Notes
The weekly assumption-light methods spine
The notes are the backbone of the course. There is one note per week, and reading the current week’s note before class — and again after — is the single most reliable way to keep up. Every note follows the same shape, so once you learn to read one, you can read them all.
How to read a week
Each weekly note is built from the same parts, in the same order. Knowing the anatomy lets you skim for what you need and study with intent:
- The week question. A single question that the week exists to answer. Hold it in mind as you read; everything else is in service of it.
- Concept development. The core ideas, built up in a few short sections from intuition toward a precise statement about what the method assumes and what it claims. This is the part to read slowly — and where the assumption ladder (what is assumed, what is resampled/ranked/downweighted, what is protected against, what cannot be proven) is made explicit.
- Worked examples. Each idea is worked on the recurring Riverside Wellness world — the wait-time comparison, the paired before/after wellbeing scores, the satisfaction ratings, or the contaminated engagement-vs-gain scatter — with the setup, the computation shown in R, and the result interpreted in sentences — plus one transfer example in a fresh context, so you see the idea move.
- A common mistake. The resampling/rank/robust error students most often make on this topic — permuting the wrong thing, treating a bootstrap interval as assumption-free, reading a rank test as a mean difference, deleting an outlier silently — named plainly so you can watch for it in your own work.
- Ungraded self-checks. A few low-stakes practice prompts to test yourself. These are self-check only — no points, no submission.
- Reading pointer. Where to read more: the relevant Introduction to Modern Statistics topic (and, for the workflow weeks, ModernDive; for the classical rank-based weeks, the optional Nonparametric Statistical Methods), with the reminder that these notes are the course’s own synthesis.

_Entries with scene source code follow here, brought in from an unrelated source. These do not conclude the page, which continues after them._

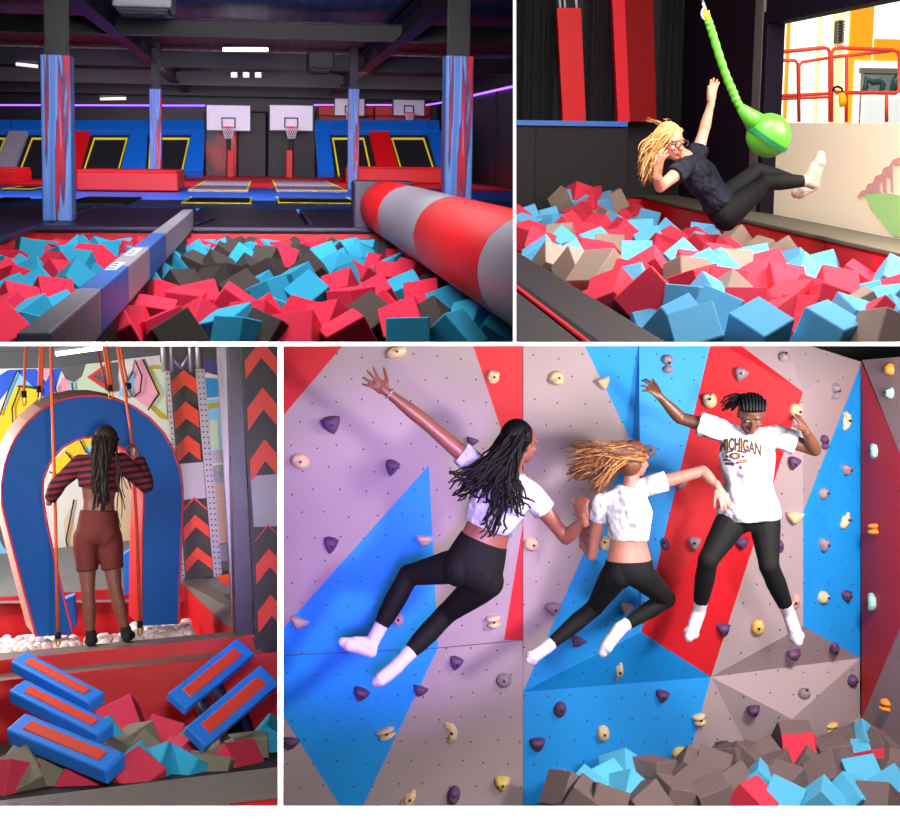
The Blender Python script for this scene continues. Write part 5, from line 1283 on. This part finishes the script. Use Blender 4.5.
    def shirt(p, hem=4, sleeve=.45, infl=.013, loose=0.0, fore=0.0, drop=0.0):
        s = p.s * p.g; A, Fo, Th, Ca = p.limbs(infl); mb = MB()
        R_ = [(c, a, b, ra + infl + loose * max(0, (8 - i)) / 8, rb + infl + loose * .7 * max(0, (8 - i)) / 8) for i, (c, a, b, ra, rb) in enumerate(p.rings)]
        R_ = R_[hem:10]; c, a, b, ra, rb = R_[0]
        if drop: R_ = [(c - p.up0 * drop, a, b, ra, rb)] + R_
        c, a, b, ra, rb = R_[-1]; R_.append((p.neck.lerp(c, .35), a, b, ra * .80, rb * 1.0)); mb.loft(R_, 28)
        for S_, E, W in ((p.LS, p.LE, p.LW), (p.RS, p.RE, p.RW)):
            cap(mb, [p.neck.lerp(p.chest, .34), S_], [.050 * s + infl, .056 * s + infl])
            if fore:
                cap(mb, *chain(S_, E, [(f, r + .006) for f, r in A])); mb.tube(*chain(E, W, [(f * fore, r + .008) for f, r in Fo]), 16); mb.ell(E, (Fo[0][1] + .008,) * 3, None, 0, 14, 8)
            else: mb.ell(S_, (.056 * s + infl,) * 3, None, 0, 16, 10); mb.tube([S_, S_.lerp(E, sleeve * .5), S_.lerp(E, sleeve)], [.056 * s + infl, .055 * s + infl + loose * .15, .054 * s + infl + loose * .35], 18)
        return grow(mb, .0062, 9)
    def sock(p, side, rise=.25, infl=.006):
        K, AN, T_ = getattr(p, side + 'K'), getattr(p, side + 'A'), getattr(p, side + 'T'); A, Fo, Th, Ca = p.limbs(infl); mb = MB(); foot(mb, AN, T_, K - AN, p.s, infl)
        mb.tube(*chain(AN, AN.lerp(K, rise), [(0, Ca[-1][1]), (.5, Ca[-1][1] + .001), (.9, Ca[-2][1] + .003), (1, Ca[-2][1] + .005)]), 16)
        return grow(mb, .005, 5)
    def haircap(p, mb, grow_=.012, back=-.018, low=-.03, mi=0):
        s = p.s; rot = Matrix((p.hr, p.face, p.hup)).transposed(); h = p.head
        mb.ell(h + (p.face * (back - .004) + p.hup * .034) * s, ((.074 + grow_) * s, (.088 + grow_ * .6) * s, (.086 + grow_) * s), rot, mi, 20, 14)
        mb.ell(h + (p.face * (back - .028) + p.hup * low) * s, ((.066 + grow_) * s, (.062 + grow_) * s, (.075 + grow_) * s), rot, mi, 18, 12)
    def start(p, label, base_px):
        b = p.room.y(base_px[0], base_px[1], p.T); p.o = thing('person', p.room, b, label, 'person'); return p.o
def strands(mb, roots, mids, ends, r, seg, wav, rnd, n=14, mi=0, freq=3.0, taper=.45):
    """curved locks: each from a root over a middle point to an end, with a wave"""
    for a, m, e in zip(roots, mids, ends):
        ph = rnd.uniform(0, 6.28); pts = []; rr = []; ax = Vector((rnd.gauss(0, 1), rnd.gauss(0, .5), rnd.gauss(0, 1))).normalized(); ax2 = ax.orthogonal()
        for k in range(n):
            f = k / (n - 1); q = a * (1 - f) ** 2 + m * (2 * f * (1 - f)) + e * f * f
            q = q + (ax * math.sin(ph + f * freq * 6.28) + ax2 * math.cos(ph * 1.3 + f * freq * 5)) * wav * min(1, f * 2); pts.append(q); rr.append(r * (1 - (1 - taper) * f) * rnd.uniform(.9, 1.1))
        mb.tube(pts, rr, seg, mi)
SKIN_D = mat('deep_brown_skin', (92, 54, 40), .45, .06, 20, sss=.05); SKIN_D2 = mat('brown_skin', (128, 78, 66), .45, .06, 20, sss=.05); SKIN_L = mat('light_skin', (206, 138, 112), .45, .05, 20, sss=.08); SKIN_M = mat('tan_skin', (168, 108, 96), .45, .05, 20, sss=.08)
LIP_D = mat('dark_lips', (120, 55, 55), .4); LIP_L = mat('pink_lips', (200, 95, 95), .4); BROW = mat('dark_brow', (35, 24, 20), .8); BROW_L = mat('light_brow', (140, 95, 60), .8)
LEG = mat('black_legging_cloth', (9, 8, 11), .8, .2, 10, .2, bscale=9, spec=.25); SOCK = mat('white_sock_knit', (196, 188, 202), .85, .04, 40, .15, bscale=60)
SHIRT = mat('white_shirt_cloth', (186, 182, 198), .85, .03, 6, 1.0, bscale=8); HAIR_K = mat('black_braid_hair', (9, 7, 11), .55, .3, 60, spec=.22); HAIR_B = mat('brown_hair', (100, 55, 30), .5, .3, 50); HAIR_G = mat('golden_brown_hair', (168, 106, 56), .5, .3, 50)
HAIR_Y = mat('blonde_hair', (204, 148, 88), .5, .2, 50); HAIR_Y2 = mat('dark_blonde_hair', (150, 98, 52), .5, .2, 50); HAIR_BR = mat('long_brown_locs', (40, 28, 24), .65, .3, 50)
NAVY = mat('navy_shirt_cloth', (17, 18, 34), .8, .15, 6, 1.0, bscale=9, spec=.3); BURG = mat('rust_brown_shorts_cloth', (104, 34, 30), .8, .08, 8, .3, bscale=10)

# ------------------------------------------------ the blonde woman over the window pit
rnd = random.Random(21)
p = Person(PIT, 7.9, dict(pelvis=(724, 209), chest=(700, 176), neck=(685, 157, .02), head=(670, 142, -.02), LS=(684, 168, -.15), RS=(696, 158, .14), LE=(660, 187, -.30), LW=(657, 174, -.40), LH=(663, 148, -.42),
    RE=(704, 131, .20), RW=(711, 103, .18), RH=(715, 76, .16), LHp=(727, 215, -.09), RHp=(720, 205, .09), LK=(765, 182, -.12), LA=(808, 181, -.12), LT=(822, 153, -.14), RK=(757, 171, .12), RA=(806, 185, .06), RT=(794, 195, .0)),
    (.83, -.2, .55), (.50, -.85, -.12), (-.12, 0, 1), .96, .90)
o = p.start('blonde woman in glasses, navy top and black leggings leaning back over the foam', (724, 235))
part('body', p.face_paint(p.body({'L': ((-.9, -.2, -.2), (.2, .4, .3), dict(curl=(.15, .15, .2, .25), spread=.16)), 'R': ((-.5, .8, 0), (-.9, -.4, 0), dict(curl=(.05, .05, .1, .1), spread=.12, thumb=.4))}), 1, 2), [SKIN_L, LIP_L, BROW_L], o)
p.make_eyes(o, (90, 110, 120)); part('leggings', p.legging(5, .92), LEG, o, 'black leggings'); part('top', p.shirt(3, .42, .014, .012), NAVY, o, 'navy short sleeved top')
for k in 'LR': part('sock', p.sock(k, .10), mat('grey_cream_sock', (176, 156, 142), .85, .3, 14, .15), o, 'grey and cream sock')
hr = MB(); p.haircap(hr, .012, -.014, -.03); h = p.head; s = p.s
for k in range(230):
    a = rnd.uniform(-2.2, 2.2); el = rnd.uniform(-.1, 1.25); d = (-p.face * math.cos(a) * math.cos(el) + p.hr * math.sin(a) * math.cos(el) + p.hup * math.sin(el)); r0 = h + (d * .088 + p.hup * .03 - p.face * .015) * s
    if el > .5 and rnd.random() < .5: r0 = h + (p.face * rnd.uniform(-.02, .07) + p.hup * rnd.uniform(.080, .094) + p.hr * rnd.uniform(-.05, .05)) * s
    e = PIT.y(rnd.uniform(638, 661), rnd.uniform(150, 186), 7.9 + rnd.uniform(-.12, .15)); m = r0.lerp(e, .35) + Vector((-.05, 0, rnd.uniform(-.01, .03))); strands(hr, [r0], [m], [e], .0070, 5, .009, rnd, 12, rnd.choice((0, 0, 0, 1)), 1.4, .3)
for k in range(10):
    r0 = h + (p.hup * .095 + p.hr * rnd.uniform(-.06, .06) - p.face * rnd.uniform(-.02, .05)) * s; e = r0 + Vector((rnd.uniform(-.14, .02), rnd.uniform(-.05, .05), rnd.uniform(.0, .06))); strands(hr, [r0], [r0.lerp(e, .5) + Vector((0, 0, .03))], [e], .002, 4, .004, rnd, 8, 0, 1)
part('hair', hr, [HAIR_Y, HAIR_Y2], o, 'wavy blonde hair')
gm = MB()
for k in (-1, 1):
    c = h + (p.face * .104 + p.hr * .033 * k + p.hup * .003) * s; gm.tube([c + (p.hr * .027 * math.cos(q * .3927) + p.hup * .020 * math.sin(q * .3927)) * s for q in range(16)], .0036 * s, 6, closed=True); gm.tube([c + p.hr * .027 * k * s, h + (p.hr * .082 * k + p.face * .0 + p.hup * .005) * s], .003 * s, 6)
gm.tube([h + (p.face * .106 - p.hr * .007 + p.hup * .006) * s, h + (p.face * .106 + p.hr * .007 + p.hup * .006) * s], .003 * s, 6); part('glasses', gm, mat('dark_red_spectacle_frame', (60, 20, 28), .3), o, 'dark framed glasses')

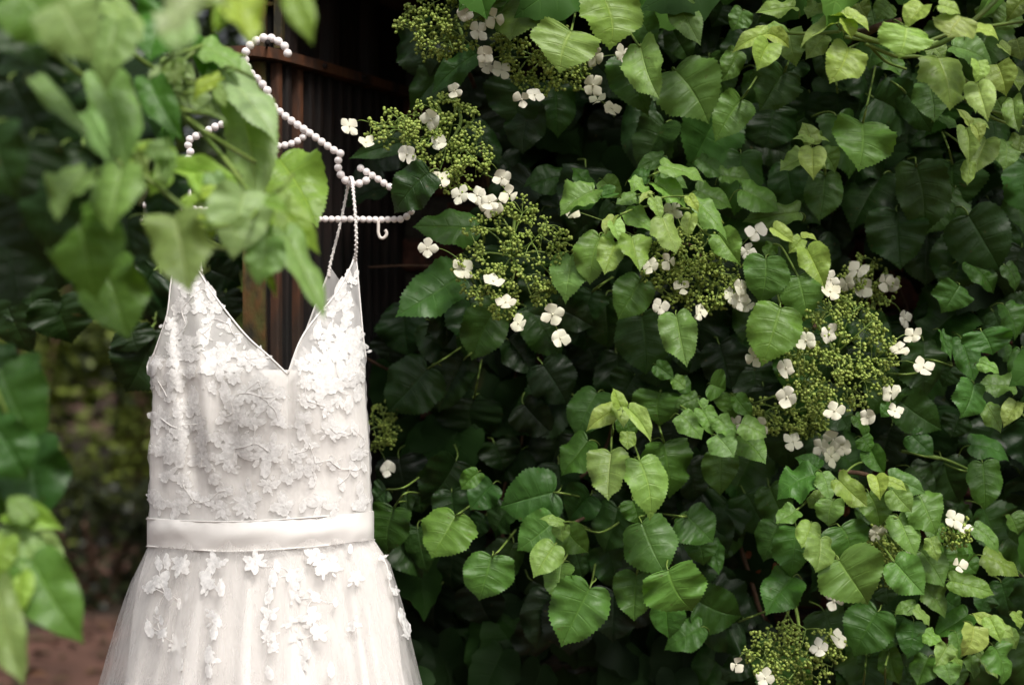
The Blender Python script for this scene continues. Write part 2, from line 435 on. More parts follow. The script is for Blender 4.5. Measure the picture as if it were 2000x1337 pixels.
def place_leaf(parent, bx, by, tx, ty, wpx, tone, Y=None, mode=None, lean=None, dY=0, colmul=1.0, name='leaf', roll=None, pale=0, fgY=0):
    if Y is None:
        i = min(3, int(tone)); f = tone-i; Y = DEPTH[i]*(1-f)+DEPTH[i+1]*f + rnd(-.035,.035)
    Y += dY
    lp = math.hypot(tx-bx, ty-by)*Y*K
    if lean is None: lean = [.05,.12,.28,.5,.6][min(4, int(tone+.3))]*rnd(.6,1.35)
    if pale or fgY: Y = 1.9-(1.9-Y)*1.08
    if pale and tone > 2.5: lean = rnd(.35,.75)
    down = (ty-by)/max(1, math.hypot(tx-bx, ty-by))
    Yt = Y-lean*lp*(.35+.65*max(-.4, down))
    B = at(bx, by, Y); T = at(tx, ty, Yt)
    if mode is None: mode = YOUNG if tone > 3.4 else (FOLD if random.random() < .14 else FLAT)
    me = random.choice(mode)
    wide = wpx*Y*K*1.12
    BASES.setdefault(parent.name, []).append((bx, by, Y))
    if mode is FOLD: wide *= 1.25
    m = leaf_matrix(B, T, wide, rnd(-.4,.4) if roll is None else roll, up=[.15,.3,.5,.8,.8][min(4, int(tone+.3))])
    o = link(name, me, parent, m)
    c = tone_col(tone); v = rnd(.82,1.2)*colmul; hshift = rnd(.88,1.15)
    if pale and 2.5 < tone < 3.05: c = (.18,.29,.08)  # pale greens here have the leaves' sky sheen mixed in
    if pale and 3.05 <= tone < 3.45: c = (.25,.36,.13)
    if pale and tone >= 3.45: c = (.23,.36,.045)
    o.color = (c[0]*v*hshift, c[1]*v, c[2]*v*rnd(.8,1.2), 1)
    return o
def view_leaves(parent, ox, oy, sc, text, **kw):
    for row_ in text.replace('\n', ',').split(','):
        p = row_.split()
        if len(p) < 6: continue
        bx, by, tx, ty, w, t = [float(q) for q in p[:6]]
        k2 = dict(kw)
        if len(p) > 6: k2['Y'] = float(p[6])
        if len(p) > 7: k2['mode'] = {'f': FOLD, 'y': YOUNG, 'n': FLAT}[p[7]]
        place_leaf(parent, ox+bx/sc, oy+by/sc, ox+tx/sc, oy+ty/sc, w/sc, t, **k2)
def stalks(parent, ox, oy, sc, text, r=.0016, mat=None, Y=2.3, name='leaf_stalk', Y2=None):
    """polylines in a view's own pixels: 'x y x y x y'"""
    for row_ in text.strip().split('\n'):
        p = [float(q) for q in row_.split()]
        if len(p) < 4: continue
        n = len(p)//2
        P = [(ox+p[2*i]/sc, oy+p[2*i+1]/sc) for i in range(n)]
        ys = [Y]*n
        for end, nxt in ((0, 1), (n-1, n-2)):
            near = min(BASES.get(parent.name, [(1e6,1e6,Y)]), key=lambda g_: (g_[0]-P[end][0])**2+(g_[1]-P[end][1])**2)
            if (near[0]-P[end][0])**2+(near[1]-P[end][1])**2 < 22**2:
                P[end] = (near[0], near[1]); ys[end] = near[2]+.002
            else:                                            # runs on into the foliage behind
                dx, dy = P[end][0]-P[nxt][0], P[end][1]-P[nxt][1]; dl = max(1, math.hypot(dx, dy))
                P[end] = (P[end][0]+dx/dl*18, P[end][1]+dy/dl*18); ys[end] = Y+.22 if Y > 2 else Y+.06
        pts = [at(P[i][0], P[i][1], ys[i]) for i in range(n)]
        mb = MB(); mb.tube(spline(pts, 6), r, 6, r*1.15); mb.build(name, mat or STEM, parent)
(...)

- Evidence and verification status. An honest note that the numbers in the example datasets are drafted and synthetic, pending review — this is a draft course site.
- Looking ahead. A sentence or two connecting this week to the next, so the arc stays visible.
Keep the methods glossary and the method chooser open alongside the notes.
The four parts
The fifteen weeks fall into four parts. Each part has a job, and the weeks within it build on one another.
Part I — Foundations of assumption-light reasoning. Why weaker assumptions are useful, and the empirical objects the course is built on.
Part II — Resampling inference. Inference built from the data itself: shuffle to test, resample to estimate.
- Week 3 — Permutation logic
- Week 4 — Randomization tests
- Week 5 — Bootstrap distributions
- Week 6 — Bootstrap confidence intervals
Part III — Rank-based & ordinal methods. Methods that use order, not the raw numbers.
- Week 7 — Rank-based one-sample & paired methods (midterm)
- Week 8 — Two-sample rank methods
- Week 9 — Categorical & ordinal outcomes
Part IV — Robustness, comparison & synthesis. Resistant summaries, robust regression, method comparison, a simulation study, and a closing synthesis.
Public vs. graded
These notes and the practice in them are public and ungraded — study material only. No graded prompts, answer keys, rubrics, point values, or due dates appear on this site. Graded method checkpoints, quizzes, homework and method reports, resampling and robustness labs, the midterm, the applied robust-methods project, and the final exam live in Blackboard (the LMS), which is authoritative for due dates, submissions, and grades. If this page and Blackboard ever disagree, follow Blackboard.